### What is asked:
Pictures aside, repeat every entry exactly.
>>>>
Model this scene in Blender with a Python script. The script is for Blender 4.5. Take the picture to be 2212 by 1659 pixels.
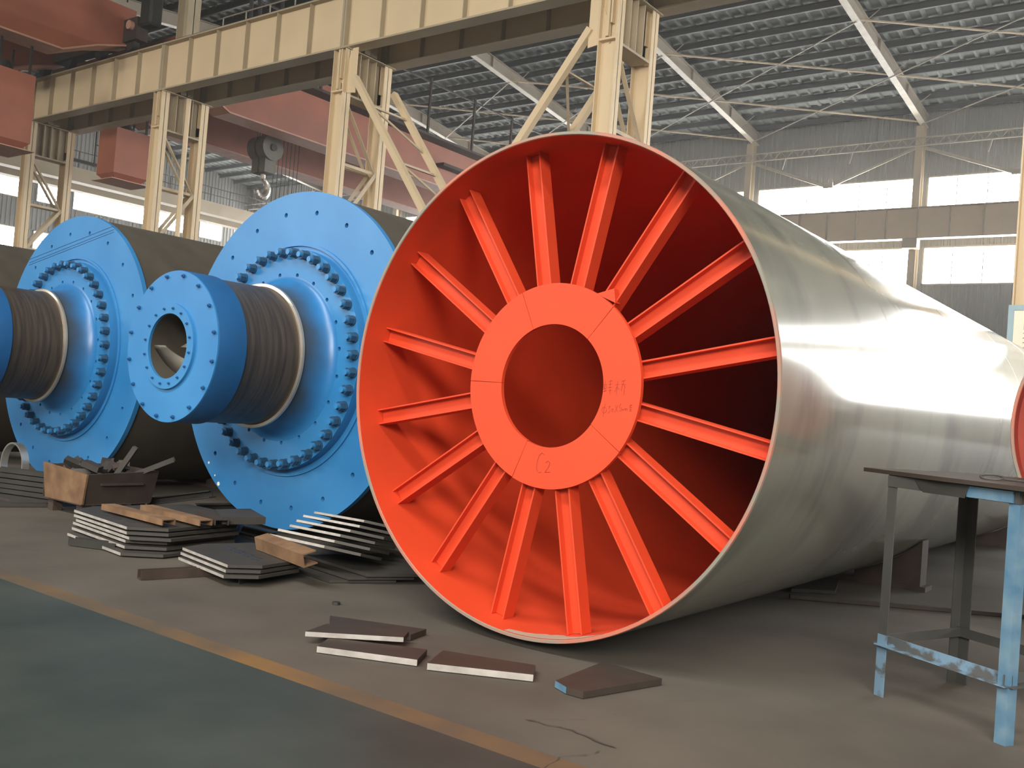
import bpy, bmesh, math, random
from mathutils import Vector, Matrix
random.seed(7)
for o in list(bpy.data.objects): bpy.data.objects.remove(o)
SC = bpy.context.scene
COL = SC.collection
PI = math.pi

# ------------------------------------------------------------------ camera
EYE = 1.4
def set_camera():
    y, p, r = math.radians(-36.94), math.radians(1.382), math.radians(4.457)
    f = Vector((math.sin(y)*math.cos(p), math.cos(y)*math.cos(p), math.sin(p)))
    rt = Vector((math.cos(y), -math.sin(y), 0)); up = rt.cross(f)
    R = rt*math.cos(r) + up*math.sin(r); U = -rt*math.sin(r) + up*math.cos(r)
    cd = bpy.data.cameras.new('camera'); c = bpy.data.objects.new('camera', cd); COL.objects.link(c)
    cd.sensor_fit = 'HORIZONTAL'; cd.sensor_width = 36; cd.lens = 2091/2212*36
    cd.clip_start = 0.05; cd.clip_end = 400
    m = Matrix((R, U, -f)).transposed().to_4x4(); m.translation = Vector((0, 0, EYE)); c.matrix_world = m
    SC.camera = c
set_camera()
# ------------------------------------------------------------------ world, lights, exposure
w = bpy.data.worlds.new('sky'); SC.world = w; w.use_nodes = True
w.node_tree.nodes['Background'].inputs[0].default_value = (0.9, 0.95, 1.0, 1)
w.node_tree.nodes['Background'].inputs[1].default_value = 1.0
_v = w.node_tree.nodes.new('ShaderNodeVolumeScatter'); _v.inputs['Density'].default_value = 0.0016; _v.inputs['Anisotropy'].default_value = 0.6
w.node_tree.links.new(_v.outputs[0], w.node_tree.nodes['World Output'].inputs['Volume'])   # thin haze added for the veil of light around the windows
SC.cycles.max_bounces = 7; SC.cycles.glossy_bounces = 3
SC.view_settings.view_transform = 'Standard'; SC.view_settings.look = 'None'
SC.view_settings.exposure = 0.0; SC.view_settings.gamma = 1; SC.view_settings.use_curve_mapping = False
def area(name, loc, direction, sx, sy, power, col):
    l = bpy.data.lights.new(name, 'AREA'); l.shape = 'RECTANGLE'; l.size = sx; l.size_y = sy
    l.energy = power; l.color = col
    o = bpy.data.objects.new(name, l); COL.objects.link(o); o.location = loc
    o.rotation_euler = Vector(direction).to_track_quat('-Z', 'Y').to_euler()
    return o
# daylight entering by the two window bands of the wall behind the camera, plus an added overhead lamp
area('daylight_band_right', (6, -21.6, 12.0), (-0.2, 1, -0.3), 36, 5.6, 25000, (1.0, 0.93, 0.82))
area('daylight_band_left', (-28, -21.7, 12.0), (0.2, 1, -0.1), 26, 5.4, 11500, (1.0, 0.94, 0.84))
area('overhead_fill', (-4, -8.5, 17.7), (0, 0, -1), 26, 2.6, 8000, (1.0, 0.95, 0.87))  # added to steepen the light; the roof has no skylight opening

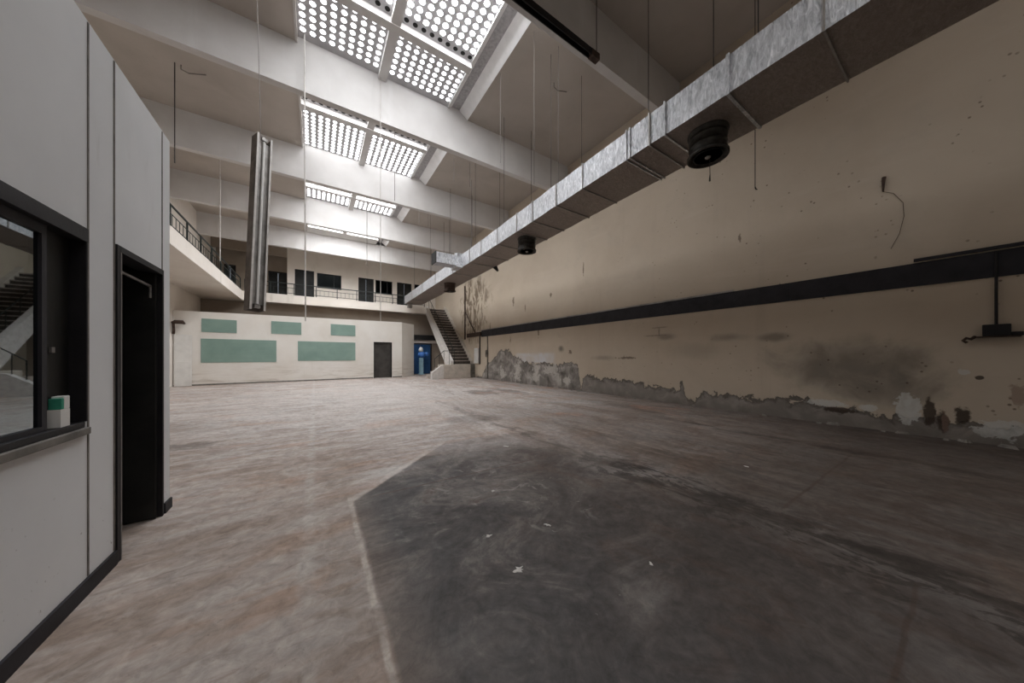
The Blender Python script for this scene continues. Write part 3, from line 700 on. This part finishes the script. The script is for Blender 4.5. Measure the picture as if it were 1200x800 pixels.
<<<<
### Response to this exercise:
Model this scene in Blender with a Python script. The script is for Blender 4.5. Take the picture to be 2212 by 1659 pixels.
import bpy, bmesh, math, random
from mathutils import Vector, Matrix
random.seed(7)
for o in list(bpy.data.objects): bpy.data.objects.remove(o)
SC = bpy.context.scene
COL = SC.collection
PI = math.pi

# ------------------------------------------------------------------ camera
EYE = 1.4
def set_camera():
    y, p, r = math.radians(-36.94), math.radians(1.382), math.radians(4.457)
    f = Vector((math.sin(y)*math.cos(p), math.cos(y)*math.cos(p), math.sin(p)))
    rt = Vector((math.cos(y), -math.sin(y), 0)); up = rt.cross(f)
    R = rt*math.cos(r) + up*math.sin(r); U = -rt*math.sin(r) + up*math.cos(r)
    cd = bpy.data.cameras.new('camera'); c = bpy.data.objects.new('camera', cd); COL.objects.link(c)
    cd.sensor_fit = 'HORIZONTAL'; cd.sensor_width = 36; cd.lens = 2091/2212*36
    cd.clip_start = 0.05; cd.clip_end = 400
    m = Matrix((R, U, -f)).transposed().to_4x4(); m.translation = Vector((0, 0, EYE)); c.matrix_world = m
    SC.camera = c
set_camera()
# ------------------------------------------------------------------ world, lights, exposure
w = bpy.data.worlds.new('sky'); SC.world = w; w.use_nodes = True
w.node_tree.nodes['Background'].inputs[0].default_value = (0.9, 0.95, 1.0, 1)
w.node_tree.nodes['Background'].inputs[1].default_value = 1.0
_v = w.node_tree.nodes.new('ShaderNodeVolumeScatter'); _v.inputs['Density'].default_value = 0.0016; _v.inputs['Anisotropy'].default_value = 0.6
w.node_tree.links.new(_v.outputs[0], w.node_tree.nodes['World Output'].inputs['Volume'])   # thin haze added for the veil of light around the windows
SC.cycles.max_bounces = 7; SC.cycles.glossy_bounces = 3
SC.view_settings.view_transform = 'Standard'; SC.view_settings.look = 'None'
SC.view_settings.exposure = 0.0; SC.view_settings.gamma = 1; SC.view_settings.use_curve_mapping = False
def area(name, loc, direction, sx, sy, power, col):
    l = bpy.data.lights.new(name, 'AREA'); l.shape = 'RECTANGLE'; l.size = sx; l.size_y = sy
    l.energy = power; l.color = col
    o = bpy.data.objects.new(name, l); COL.objects.link(o); o.location = loc
    o.rotation_euler = Vector(direction).to_track_quat('-Z', 'Y').to_euler()
    return o
# daylight entering by the two window bands of the wall behind the camera, plus an added overhead lamp
area('daylight_band_right', (6, -21.6, 12.0), (-0.2, 1, -0.3), 36, 5.6, 25000, (1.0, 0.93, 0.82))
area('daylight_band_left', (-28, -21.7, 12.0), (0.2, 1, -0.1), 26, 5.4, 11500, (1.0, 0.94, 0.84))
area('overhead_fill', (-4, -8.5, 17.7), (0, 0, -1), 26, 2.6, 8000, (1.0, 0.95, 0.87))  # added to steepen the light; the roof has no skylight opening

The Blender Python script for this scene continues. Write part 3, from line 700 on. This part finishes the script. The script is for Blender 4.5. Measure the picture as if it were 1200x800 pixels.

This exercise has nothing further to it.